LISTED RECORDS:

++++

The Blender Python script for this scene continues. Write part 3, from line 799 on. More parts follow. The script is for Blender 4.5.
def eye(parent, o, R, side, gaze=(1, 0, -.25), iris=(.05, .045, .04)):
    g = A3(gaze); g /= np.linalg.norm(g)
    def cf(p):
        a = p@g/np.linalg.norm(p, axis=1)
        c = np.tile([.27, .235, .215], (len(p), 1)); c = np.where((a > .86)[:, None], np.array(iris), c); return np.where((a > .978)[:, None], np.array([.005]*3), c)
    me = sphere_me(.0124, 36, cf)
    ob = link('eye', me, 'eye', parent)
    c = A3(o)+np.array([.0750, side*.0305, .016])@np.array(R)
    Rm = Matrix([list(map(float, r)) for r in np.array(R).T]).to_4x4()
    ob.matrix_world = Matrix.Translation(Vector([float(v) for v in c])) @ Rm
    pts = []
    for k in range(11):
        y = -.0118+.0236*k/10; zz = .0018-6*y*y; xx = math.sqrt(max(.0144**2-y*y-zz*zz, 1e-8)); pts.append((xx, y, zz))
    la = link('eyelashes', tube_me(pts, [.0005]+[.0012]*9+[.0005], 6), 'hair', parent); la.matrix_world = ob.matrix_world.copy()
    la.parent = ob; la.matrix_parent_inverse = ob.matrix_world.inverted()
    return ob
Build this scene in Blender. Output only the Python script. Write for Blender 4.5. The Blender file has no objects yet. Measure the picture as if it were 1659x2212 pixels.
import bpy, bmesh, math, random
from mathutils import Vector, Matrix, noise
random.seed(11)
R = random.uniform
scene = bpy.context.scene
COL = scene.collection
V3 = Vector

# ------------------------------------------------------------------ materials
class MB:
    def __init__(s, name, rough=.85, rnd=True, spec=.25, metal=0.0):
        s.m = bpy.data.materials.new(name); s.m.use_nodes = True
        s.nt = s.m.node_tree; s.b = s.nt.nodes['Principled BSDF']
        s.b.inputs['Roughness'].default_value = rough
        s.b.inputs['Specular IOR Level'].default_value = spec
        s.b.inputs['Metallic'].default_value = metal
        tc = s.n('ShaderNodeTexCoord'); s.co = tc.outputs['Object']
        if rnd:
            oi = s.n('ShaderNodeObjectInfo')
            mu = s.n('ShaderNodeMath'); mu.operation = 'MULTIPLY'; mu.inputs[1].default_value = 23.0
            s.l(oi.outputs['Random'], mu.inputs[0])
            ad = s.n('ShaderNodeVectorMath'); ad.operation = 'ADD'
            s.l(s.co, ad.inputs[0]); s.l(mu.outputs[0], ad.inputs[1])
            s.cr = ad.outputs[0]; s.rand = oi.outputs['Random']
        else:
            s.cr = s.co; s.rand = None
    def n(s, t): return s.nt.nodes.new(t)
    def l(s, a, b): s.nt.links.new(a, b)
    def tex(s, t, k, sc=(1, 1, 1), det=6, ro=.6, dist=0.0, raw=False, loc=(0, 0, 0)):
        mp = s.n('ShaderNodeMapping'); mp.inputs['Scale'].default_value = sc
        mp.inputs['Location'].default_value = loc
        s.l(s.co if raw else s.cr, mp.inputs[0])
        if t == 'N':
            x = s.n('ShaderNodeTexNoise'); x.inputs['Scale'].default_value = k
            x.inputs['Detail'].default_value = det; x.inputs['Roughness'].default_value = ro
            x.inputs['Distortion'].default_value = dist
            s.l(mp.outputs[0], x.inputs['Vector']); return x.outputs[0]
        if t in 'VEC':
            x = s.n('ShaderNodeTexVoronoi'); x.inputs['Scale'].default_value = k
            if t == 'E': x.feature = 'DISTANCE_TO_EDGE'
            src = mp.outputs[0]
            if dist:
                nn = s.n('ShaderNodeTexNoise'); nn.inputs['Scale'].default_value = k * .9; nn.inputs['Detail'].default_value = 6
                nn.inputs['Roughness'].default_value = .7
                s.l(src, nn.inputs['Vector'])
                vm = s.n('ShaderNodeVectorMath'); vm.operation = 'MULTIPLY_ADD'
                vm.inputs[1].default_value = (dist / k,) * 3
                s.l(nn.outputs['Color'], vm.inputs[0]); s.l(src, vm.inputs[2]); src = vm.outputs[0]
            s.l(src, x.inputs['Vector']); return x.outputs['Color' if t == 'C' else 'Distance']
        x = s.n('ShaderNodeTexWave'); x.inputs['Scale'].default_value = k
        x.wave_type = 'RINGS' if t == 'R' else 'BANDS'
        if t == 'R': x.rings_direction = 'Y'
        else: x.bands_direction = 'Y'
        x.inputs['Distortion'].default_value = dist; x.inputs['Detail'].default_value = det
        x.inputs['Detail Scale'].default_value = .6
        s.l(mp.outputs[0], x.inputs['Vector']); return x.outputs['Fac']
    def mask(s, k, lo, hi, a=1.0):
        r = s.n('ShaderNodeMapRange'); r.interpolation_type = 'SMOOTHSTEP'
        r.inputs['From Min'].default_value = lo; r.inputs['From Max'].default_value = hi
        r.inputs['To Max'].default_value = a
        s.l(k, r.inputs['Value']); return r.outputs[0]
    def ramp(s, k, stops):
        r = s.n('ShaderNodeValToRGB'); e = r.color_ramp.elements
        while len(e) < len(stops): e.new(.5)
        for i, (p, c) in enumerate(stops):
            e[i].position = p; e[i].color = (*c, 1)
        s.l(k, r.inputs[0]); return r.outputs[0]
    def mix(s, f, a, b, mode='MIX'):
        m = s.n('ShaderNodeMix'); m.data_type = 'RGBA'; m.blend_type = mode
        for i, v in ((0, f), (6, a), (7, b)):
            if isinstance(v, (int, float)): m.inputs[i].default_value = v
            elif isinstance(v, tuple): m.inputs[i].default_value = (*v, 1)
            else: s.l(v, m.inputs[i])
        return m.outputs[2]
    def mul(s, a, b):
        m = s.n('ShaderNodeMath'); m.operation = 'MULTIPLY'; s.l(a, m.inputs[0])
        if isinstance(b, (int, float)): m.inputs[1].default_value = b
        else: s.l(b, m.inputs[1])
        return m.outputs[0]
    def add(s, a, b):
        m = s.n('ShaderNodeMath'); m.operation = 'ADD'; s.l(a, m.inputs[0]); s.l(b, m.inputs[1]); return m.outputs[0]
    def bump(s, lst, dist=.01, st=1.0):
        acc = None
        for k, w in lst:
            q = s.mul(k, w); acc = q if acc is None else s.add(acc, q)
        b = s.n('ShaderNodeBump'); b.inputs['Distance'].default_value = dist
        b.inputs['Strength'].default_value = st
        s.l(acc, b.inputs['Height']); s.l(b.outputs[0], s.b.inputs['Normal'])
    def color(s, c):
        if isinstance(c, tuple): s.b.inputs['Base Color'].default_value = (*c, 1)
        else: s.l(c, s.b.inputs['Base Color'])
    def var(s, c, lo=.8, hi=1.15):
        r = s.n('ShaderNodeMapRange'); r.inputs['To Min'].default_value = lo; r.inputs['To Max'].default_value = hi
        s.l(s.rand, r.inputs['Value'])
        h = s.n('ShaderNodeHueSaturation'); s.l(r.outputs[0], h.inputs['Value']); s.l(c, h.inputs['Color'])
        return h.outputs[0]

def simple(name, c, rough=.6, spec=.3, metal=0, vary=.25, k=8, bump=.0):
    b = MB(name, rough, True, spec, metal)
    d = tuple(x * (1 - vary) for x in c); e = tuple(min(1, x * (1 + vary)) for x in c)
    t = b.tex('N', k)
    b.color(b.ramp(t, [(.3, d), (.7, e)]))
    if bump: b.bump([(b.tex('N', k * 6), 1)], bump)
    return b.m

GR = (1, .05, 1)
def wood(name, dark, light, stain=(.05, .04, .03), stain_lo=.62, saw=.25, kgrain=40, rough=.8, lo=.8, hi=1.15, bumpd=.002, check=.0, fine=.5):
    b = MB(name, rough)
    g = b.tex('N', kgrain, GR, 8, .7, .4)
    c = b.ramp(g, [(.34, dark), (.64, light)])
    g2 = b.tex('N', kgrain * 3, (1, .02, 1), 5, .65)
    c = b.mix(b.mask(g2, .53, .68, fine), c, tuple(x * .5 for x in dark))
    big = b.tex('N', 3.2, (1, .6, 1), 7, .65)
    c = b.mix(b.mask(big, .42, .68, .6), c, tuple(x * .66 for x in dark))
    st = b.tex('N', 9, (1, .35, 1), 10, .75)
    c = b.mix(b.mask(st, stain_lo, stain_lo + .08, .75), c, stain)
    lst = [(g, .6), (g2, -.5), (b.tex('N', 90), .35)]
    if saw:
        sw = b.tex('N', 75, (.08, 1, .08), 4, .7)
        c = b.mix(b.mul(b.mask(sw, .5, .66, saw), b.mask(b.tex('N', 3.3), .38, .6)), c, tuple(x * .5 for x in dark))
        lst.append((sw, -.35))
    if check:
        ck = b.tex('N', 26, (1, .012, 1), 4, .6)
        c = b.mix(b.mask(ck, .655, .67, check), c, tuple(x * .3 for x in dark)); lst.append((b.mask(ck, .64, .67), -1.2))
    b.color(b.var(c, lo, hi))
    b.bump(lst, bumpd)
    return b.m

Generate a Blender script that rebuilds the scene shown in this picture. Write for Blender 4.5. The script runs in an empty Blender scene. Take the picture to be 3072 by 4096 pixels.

++++

GIVEN TASK: Write out exactly the lines running from the line containing "Build this scene" to the line containing "V3 = Vector", with both of those lines included.

TASK RESULT:
Build this scene in Blender. Output only the Python script. Write for Blender 4.5. The Blender file has no objects yet. Measure the picture as if it were 1659x2212 pixels.
import bpy, bmesh, math, random
from mathutils import Vector, Matrix, noise
random.seed(11)
R = random.uniform
scene = bpy.context.scene
COL = scene.collection
V3 = Vector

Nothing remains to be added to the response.